February 2012
January 31, 2012

Pensions offer stability

Author: Clarisse Butler Banks
Source: NYSUT United

In a vigorous defense of retirement security, NYSUT and the state AFL-CIO are mounting an aggressive campaign to tell lawmakers they must say no to yet another pension tier. The campaign also educates the public by dispelling myths about defined benefit pensions. Several fliers featuring NYSUT retirees and other retired public employees put a face on retirement security. A video and other materials are in the works.

Just two years after New York state instituted Tier 5, Gov. Cuomo is pushing to further diminish benefits with Tier 6. The new proposal would allow future employees — our children and grandchildren — to choose between a traditional, albeit severely reduced, defined benefit plan or a defined contribution, 401(k)-like option that would erode the next generation's retirement security and jeopardize the pension systems' longterm health.

"Contrary to the rhetoric, New York state's public pensions help strengthen the state's economy, create jobs and cost less to run than 401(k)-type plans," said NYSUT Executive Vice President Andy Pallotta.

Pallotta, backed up by state AFL-CIO President Mario Cilento and state Comptroller Thomas DiNapoli, warned that Cuomo's latest proposal "would endanger the current workforce, as well as the pensions of retired public employees."

Our state pension systems are well-funded and stable. Both the Pew Center on the States and Governing magazine ranked New York ahead of the curve, with the country's strongest public pension systems.

Tier 6 not a solution

In a strong defense of defined benefit plans, DiNapoli recently made the case for maintaining a system that benefits workers and the state. "The solution to dismantle current defined benefit plans long term is not a solution; in fact (it) could create more challenges and costs down the road," DiNapoli said at a National Public Pension Coalition meeting.

Opponents of New York's current system often point to recent increases in employer contribution rates for the state's Teachers' Retirement System as an example of rising costs. Conveniently left out of the discussion is the fact that employer contributions have been in the single digits since 1989, with six years of payments at less than 1.5 percent of payroll.

The largest pension contributions continue to come from investment income. In 2011, for example, 90 cents of every pension dollar paid out through TRS came from investment income. The same holds true for the State and Local Employees Retirement System (ERS).

"Over the past 20 years, 83 cents of every dollar in benefits paid to New York retirees have come from investment returns, not employee or employer contributions," DiNapoli said.

State plans are also funded by employee contributions.
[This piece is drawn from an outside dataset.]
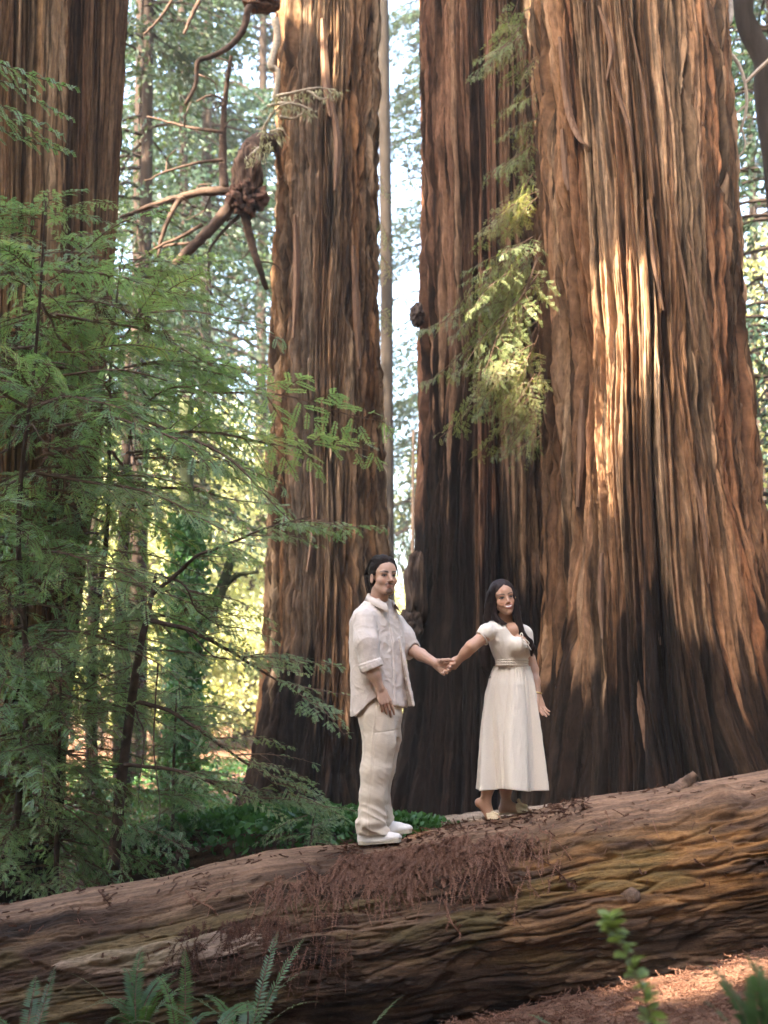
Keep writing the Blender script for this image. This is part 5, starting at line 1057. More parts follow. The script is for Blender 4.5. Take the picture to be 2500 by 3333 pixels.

And with the introduction of Tier 5, which lawmakers said would reflect a cost savings of more than $35 billion over 30 years, state and local workers are contributing even more to the retirement systems.

Under Cuomo's Tier 6 proposal, public employees' contributions would go up even further. Lifetime employee contributions would vary from 4 to 6 percent; state workers, including educators, would have to work 12 years to be fully vested; retirement age would be increased to 65; and pensions would be based on a five-year final average salary.

By no means lavish, "pensions offer stable retirement benefits that are paid for largely through investment gains — not taxpayer dollars," Pallotta said.

Pensions bolster economy

The AFL-CIO's Cilento cautioned against the widespread mischaracterization of pensions as overly generous. More than 75 percent of pensions for members of ERS, for example, are less than $30,000 per year. Those funds, meanwhile, benefit the economy as a whole.

Retirees spend their money in their communities, supporting local businesses and supporting jobs," Cilento noted in a recent Buffalo News column. The Tier 6 proposal would reduce public employees' retirement income by calculating every year of credit at 1.67 percent — regardless of years of service.

Cuomo's 401(k)-like proposal could seriously undermine the stability of the retirement systems. Employers would contribute at least 4 percent and vesting would take one year.

The more new employees who choose a 401(k)-like option, the less income goes into the retirement systems. And employees would be no better off.

"401(k)s were never intended to replace pensions," DiNapoli said. "They were designed as a saving mechanism to supplement Social Security and pension income, and I think they have certainly proven inadequate to provide retirement security." A National Institute on Retirement Security study found traditional defined benefit pension plans operate at nearly half the cost of 401(k)-type plans.

And according to the Society of Professional Asset Managers and Record Keepers, the average 401(k) balance is just over $45,000; 43 percent of 401(k) accounts have a balance of less than $10,000.

Another troubling aspect of the Cuomo plan: New employees, upon their hire, would have only 30 days to elect which system to join; the decision is irrevocable.

"Enough is enough," Pallotta said. "Current and future public employees — just like all workers in the private sector — should have a measure of retirement security. This plan does the opposite."